The current rate is about 39 cents per $1,000.

What it means for homeowners is a modest bump in property taxes. According to the Snohomish County Assessor’s office, the value of an average home in Marysville this year is $248,700.

If voters pass the August proposition, bumping the levy up 11 cents per $1,000, that average homeowner would pay $27.36 more per year on their property tax bill.

The levy would bring in a total of $3.2 million to pay for ambulance and paramedic services in Marysville. The proposition also would allow the city to raise that amount by up to 10 percent per year through 2023 in order to maintain a maximum rate of 50 cents per $1,000 valuation.

The City Council last week also enacted a contingency plan, passing a measure that would increase the levy to a more modest 43 cents per $1,000. That measure does not require a vote of the people.

The council is able to take that smaller increase because it “banked” the taxing authority by not raising taxes for several years during the height of the recession, Marysville Finance Director Sandy Langdon said.

If the proposition fails at the ballot box in August and the smaller 4-cent increase enacted by the council takes effect, the owner of that $248,700 home would pay $9.95 more per year.

If the larger increase were to succeed at the polls, the council would repeal the ordinance they just passed, Langdon said.

In any event, the city could not apply both levies to taxes.

“That would be a double tax,” Langdon said. “We would have to do one or the other.”

The current rate of 39 cents is the result of the complex interplay between levy rates and property values.

The current levy was set at 50 cents per $1,000 in 2008, just as the Great Recession was starting.

When property valuations fall, levy rates are often increased to maintain the amount of taxes the city is legally allowed to collect and provide financial stability to city services.

With the EMS levy rate already at the 50-cent maximum, the city couldn’t raise it any higher. So over the next several years, property values fell and the amount of money coming in from the EMS levy also dropped.

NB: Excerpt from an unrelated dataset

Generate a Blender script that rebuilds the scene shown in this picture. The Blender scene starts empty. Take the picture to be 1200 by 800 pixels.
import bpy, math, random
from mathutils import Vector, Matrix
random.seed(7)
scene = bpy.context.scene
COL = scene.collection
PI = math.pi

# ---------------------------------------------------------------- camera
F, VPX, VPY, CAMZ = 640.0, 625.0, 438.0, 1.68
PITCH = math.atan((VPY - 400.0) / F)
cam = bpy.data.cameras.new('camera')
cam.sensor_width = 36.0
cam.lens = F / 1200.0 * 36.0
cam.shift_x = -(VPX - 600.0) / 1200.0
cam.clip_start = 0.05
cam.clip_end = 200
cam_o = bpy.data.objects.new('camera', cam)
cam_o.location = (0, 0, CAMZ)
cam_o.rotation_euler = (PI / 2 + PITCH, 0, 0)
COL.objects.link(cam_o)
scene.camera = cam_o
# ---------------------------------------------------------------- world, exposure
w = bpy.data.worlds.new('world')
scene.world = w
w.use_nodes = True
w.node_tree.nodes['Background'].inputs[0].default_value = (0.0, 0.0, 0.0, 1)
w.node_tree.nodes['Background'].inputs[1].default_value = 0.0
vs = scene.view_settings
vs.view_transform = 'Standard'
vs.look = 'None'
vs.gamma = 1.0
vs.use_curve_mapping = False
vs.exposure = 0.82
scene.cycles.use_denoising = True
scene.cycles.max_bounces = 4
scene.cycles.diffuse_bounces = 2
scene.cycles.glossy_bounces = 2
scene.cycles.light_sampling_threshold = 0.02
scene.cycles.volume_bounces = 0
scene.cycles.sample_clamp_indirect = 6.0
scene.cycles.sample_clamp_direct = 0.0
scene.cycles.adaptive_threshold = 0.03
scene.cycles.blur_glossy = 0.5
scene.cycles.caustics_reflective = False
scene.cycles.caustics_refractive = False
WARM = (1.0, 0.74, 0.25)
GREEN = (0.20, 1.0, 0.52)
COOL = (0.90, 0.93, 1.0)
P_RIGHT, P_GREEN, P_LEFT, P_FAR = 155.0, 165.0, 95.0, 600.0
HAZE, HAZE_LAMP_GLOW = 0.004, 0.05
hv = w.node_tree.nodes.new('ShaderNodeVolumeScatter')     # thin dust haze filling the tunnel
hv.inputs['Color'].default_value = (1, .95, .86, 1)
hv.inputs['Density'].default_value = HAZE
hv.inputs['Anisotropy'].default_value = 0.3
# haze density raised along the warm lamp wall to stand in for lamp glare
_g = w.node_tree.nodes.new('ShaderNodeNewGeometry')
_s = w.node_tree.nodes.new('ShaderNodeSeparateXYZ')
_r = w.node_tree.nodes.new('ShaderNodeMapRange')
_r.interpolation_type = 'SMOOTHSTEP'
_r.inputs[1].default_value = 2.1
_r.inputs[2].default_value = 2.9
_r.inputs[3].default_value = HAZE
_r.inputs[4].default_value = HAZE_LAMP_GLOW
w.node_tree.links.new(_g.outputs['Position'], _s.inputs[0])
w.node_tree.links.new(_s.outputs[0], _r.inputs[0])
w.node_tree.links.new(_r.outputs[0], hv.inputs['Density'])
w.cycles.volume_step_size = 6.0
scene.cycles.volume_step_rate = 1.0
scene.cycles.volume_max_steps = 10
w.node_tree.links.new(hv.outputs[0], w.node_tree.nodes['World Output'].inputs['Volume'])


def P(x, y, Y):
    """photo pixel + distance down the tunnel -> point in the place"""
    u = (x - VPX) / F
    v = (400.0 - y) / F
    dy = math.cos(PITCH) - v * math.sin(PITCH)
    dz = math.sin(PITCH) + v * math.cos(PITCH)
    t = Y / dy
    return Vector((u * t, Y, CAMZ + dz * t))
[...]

As the region emerged from the recession and property values rose, the levy rate fell to maintain the same amount of money coming in, but at that lower level of funding.

The City Council would have had to pass ordinances to increase the dollar amount coming in to boost the levy rate, but those increases also are capped by state law at 1 percent per year.

Once the recession lifted, the city started enacting those 1 percent tax increases, but that couldn’t keep pace with rising property values, Langdon said. The end result is that the EMS levy rate is now 39 cents per $1,000.

That means emergency services in 2017 received about $750,000 less than they would have if the rate had been maintained at 50 cents.

The current levy is expected to bring in $2.5 million in 2017 to fund emergency services, and the 4-cent increase would raise that to about $2.9 million in 2018. A full 11-cent increase would increase EMS funding to about $3.2 million.